-------- Exercise material

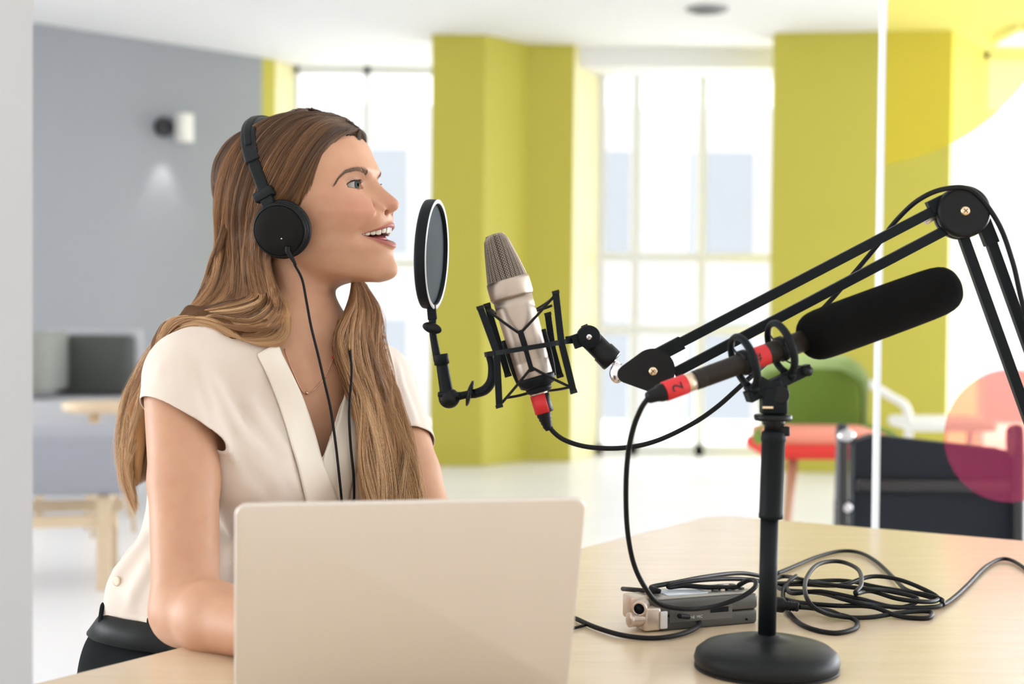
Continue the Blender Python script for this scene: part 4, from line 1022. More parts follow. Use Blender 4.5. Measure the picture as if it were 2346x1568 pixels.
# ================================================================== person
person = thing('person', (spine(.6)[0], spine(.6)[1], 0), 'smiling woman in cream blouse and black trousers leaning on the desk beside the microphone', 'person')
hx, hy, hz = HO
FINE = 0.0014
xs = axis_grid([(-.66, .006), (hx-.10, .0035), (hx+.03, FINE), (hx+.14, .004), (.10, .004)])
ys = axis_grid([(1.26, .005), (hy-.115, FINE*1.15), (hy+.065, .0035), (hy+.12, .006), (2.05, .006)])
zs = axis_grid([(-.02, .012), (.70, .0045), (hz-.15, .0035), (hz-.075, FINE), (hz+.075, .0022), (hz+.13, .003), (hz+.17, .003)])
import time; _t0 = time.time()
pos, fcs = surface_nets(body_f, xs, ys, zs, band=.008, step=5, project=4)
print('body', len(pos), time.time()-_t0)
def ss(a, b, x): t = np.clip((x-a)/(b-a), 0, 1); return t*t*(3-2*t)
def skin_cols(pos):
    q = to_head(pos); X, Y, Z = q.T; ay = np.abs(Y); n = len(pos)
    base = np.array([.57, .320, .198]); col = np.tile(base, (n, 1))
    face = (X > 20) & (np.abs(Z) < 130) & (ay < 80)
    def mixc(c, w): 
        nonlocal col; w = (w*face)[:, None]; col = col*(1-w)+np.array(c)*w
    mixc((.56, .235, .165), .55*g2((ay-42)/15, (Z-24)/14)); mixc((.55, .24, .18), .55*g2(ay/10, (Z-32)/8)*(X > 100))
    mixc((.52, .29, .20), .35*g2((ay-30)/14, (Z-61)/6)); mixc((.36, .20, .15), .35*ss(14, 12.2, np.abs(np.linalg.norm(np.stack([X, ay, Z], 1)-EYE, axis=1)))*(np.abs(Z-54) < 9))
    zu, zl = lipZ(ay); tp = np.clip(1-(ay/31)**2, 0, 1)
    wu = ss(-.9, -.3, (Z-zu))*ss(1.6+5.2*tp+.5, 1.0+5.0*tp-.5, (Z-zu)); wl = ss(-.9, -.3, zl-Z)*ss(2.0+6.0*tp+.5, 1.2+6.0*tp-.5, zl-Z)
    lw = np.clip(wu+wl, 0, 1)*(ay < 30.8)*(X > 78); mixc((.35, .10, .092), lw*.88)
    inside = (X > 60) & (ay < 30) & (Z < zu+.2) & (Z > zl-.2) & (X < 108-20*(ay/30)**2); mixc((.10, .016, .014), inside*1.0)
    qq = np.stack([X, ay, Z], 1); near = (np.linalg.norm(qq-EYE, axis=1) < 22); up_, lo_, az, el, r_ = lidang(qq)
    mixc((.22, .10, .08), .8*near*(r_ < 12.9)*(el < up_+2)*(el > lo_-2))
    mixc((.035, .024, .022), .95*near*(r_ > 12.3)*(r_ < 15.5)*np.exp(-.5*((el-up_-2.4)/3.2)**2)*(az > -35)*(az < 92))
    mixc((.12, .06, .05), .7*near*(r_ > 12.3)*(r_ < 15.5)*np.exp(-.5*((el-lo_+1.6)/2.0)**2)*(az > -10)*(az < 90))
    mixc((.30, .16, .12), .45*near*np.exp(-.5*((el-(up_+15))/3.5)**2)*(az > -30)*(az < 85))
    bt = np.interp(ay, [15, 19, 27, 38, 46, 51, 56, 60, 62], [66.5, 68, 71, 72.5, 70.8, 68.5, 61.5, 52, 49]); bw = np.interp(ay, [15, 20, 30, 45, 60], [2.5, 3.3, 3.0, 2.2, 1.2])
    mixc((.24, .135, .09), .42*np.exp(-.5*((Z-bt)/bw)**2)*(ay > 15)*(ay < 61)*(X > 40))
    return col
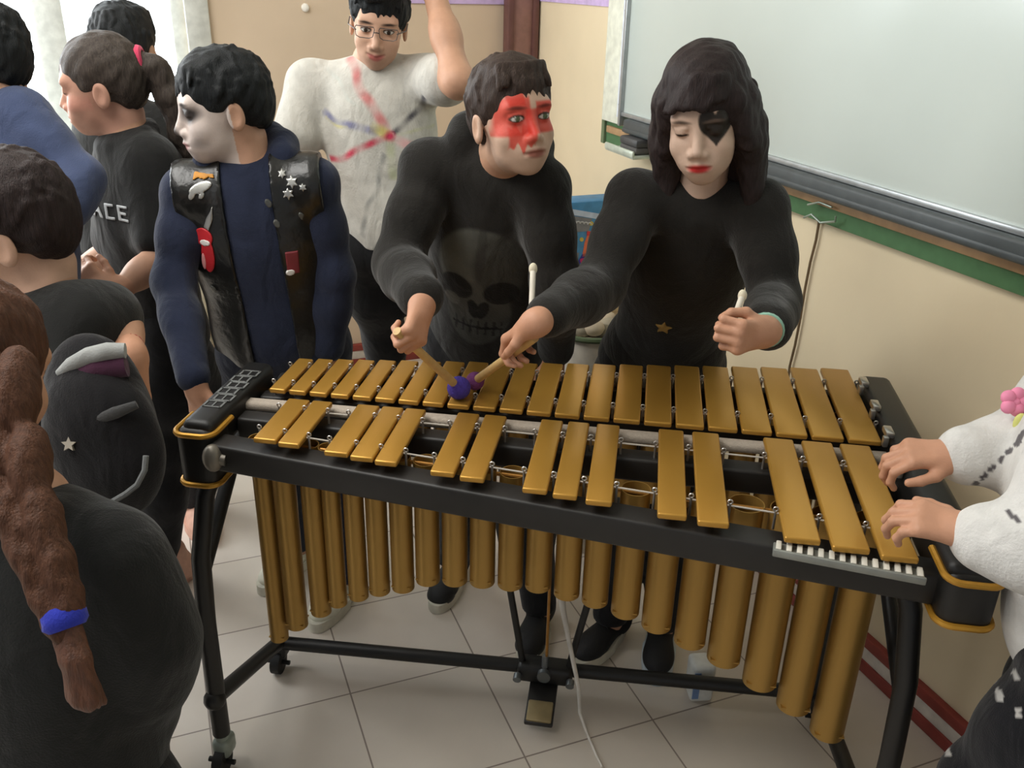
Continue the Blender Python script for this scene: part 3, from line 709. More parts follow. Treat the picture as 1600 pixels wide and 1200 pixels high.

----------------

With the pictures omitted, reproduce the records in full and exactly.

Continue the Blender Python script for this scene: part 4, from line 1022. More parts follow. Use Blender 4.5. Measure the picture as if it were 2346x1568 pixels.
# ================================================================== person
person = thing('person', (spine(.6)[0], spine(.6)[1], 0), 'smiling woman in cream blouse and black trousers leaning on the desk beside the microphone', 'person')
hx, hy, hz = HO
FINE = 0.0014
xs = axis_grid([(-.66, .006), (hx-.10, .0035), (hx+.03, FINE), (hx+.14, .004), (.10, .004)])
ys = axis_grid([(1.26, .005), (hy-.115, FINE*1.15), (hy+.065, .0035), (hy+.12, .006), (2.05, .006)])
zs = axis_grid([(-.02, .012), (.70, .0045), (hz-.15, .0035), (hz-.075, FINE), (hz+.075, .0022), (hz+.13, .003), (hz+.17, .003)])
import time; _t0 = time.time()
pos, fcs = surface_nets(body_f, xs, ys, zs, band=.008, step=5, project=4)
print('body', len(pos), time.time()-_t0)
def ss(a, b, x): t = np.clip((x-a)/(b-a), 0, 1); return t*t*(3-2*t)
def skin_cols(pos):
    q = to_head(pos); X, Y, Z = q.T; ay = np.abs(Y); n = len(pos)
    base = np.array([.57, .320, .198]); col = np.tile(base, (n, 1))
    face = (X > 20) & (np.abs(Z) < 130) & (ay < 80)
    def mixc(c, w): 
        nonlocal col; w = (w*face)[:, None]; col = col*(1-w)+np.array(c)*w
    mixc((.56, .235, .165), .55*g2((ay-42)/15, (Z-24)/14)); mixc((.55, .24, .18), .55*g2(ay/10, (Z-32)/8)*(X > 100))
    mixc((.52, .29, .20), .35*g2((ay-30)/14, (Z-61)/6)); mixc((.36, .20, .15), .35*ss(14, 12.2, np.abs(np.linalg.norm(np.stack([X, ay, Z], 1)-EYE, axis=1)))*(np.abs(Z-54) < 9))
    zu, zl = lipZ(ay); tp = np.clip(1-(ay/31)**2, 0, 1)
    wu = ss(-.9, -.3, (Z-zu))*ss(1.6+5.2*tp+.5, 1.0+5.0*tp-.5, (Z-zu)); wl = ss(-.9, -.3, zl-Z)*ss(2.0+6.0*tp+.5, 1.2+6.0*tp-.5, zl-Z)
    lw = np.clip(wu+wl, 0, 1)*(ay < 30.8)*(X > 78); mixc((.35, .10, .092), lw*.88)
    inside = (X > 60) & (ay < 30) & (Z < zu+.2) & (Z > zl-.2) & (X < 108-20*(ay/30)**2); mixc((.10, .016, .014), inside*1.0)
    qq = np.stack([X, ay, Z], 1); near = (np.linalg.norm(qq-EYE, axis=1) < 22); up_, lo_, az, el, r_ = lidang(qq)
    mixc((.22, .10, .08), .8*near*(r_ < 12.9)*(el < up_+2)*(el > lo_-2))
    mixc((.035, .024, .022), .95*near*(r_ > 12.3)*(r_ < 15.5)*np.exp(-.5*((el-up_-2.4)/3.2)**2)*(az > -35)*(az < 92))
    mixc((.12, .06, .05), .7*near*(r_ > 12.3)*(r_ < 15.5)*np.exp(-.5*((el-lo_+1.6)/2.0)**2)*(az > -10)*(az < 90))
    mixc((.30, .16, .12), .45*near*np.exp(-.5*((el-(up_+15))/3.5)**2)*(az > -30)*(az < 85))
    bt = np.interp(ay, [15, 19, 27, 38, 46, 51, 56, 60, 62], [66.5, 68, 71, 72.5, 70.8, 68.5, 61.5, 52, 49]); bw = np.interp(ay, [15, 20, 30, 45, 60], [2.5, 3.3, 3.0, 2.2, 1.2])
    mixc((.24, .135, .09), .42*np.exp(-.5*((Z-bt)/bw)**2)*(ay > 15)*(ay < 61)*(X > 40))
    return col
Continue the Blender Python script for this scene: part 3, from line 709. More parts follow. Treat the picture as 1600 pixels wide and 1200 pixels high.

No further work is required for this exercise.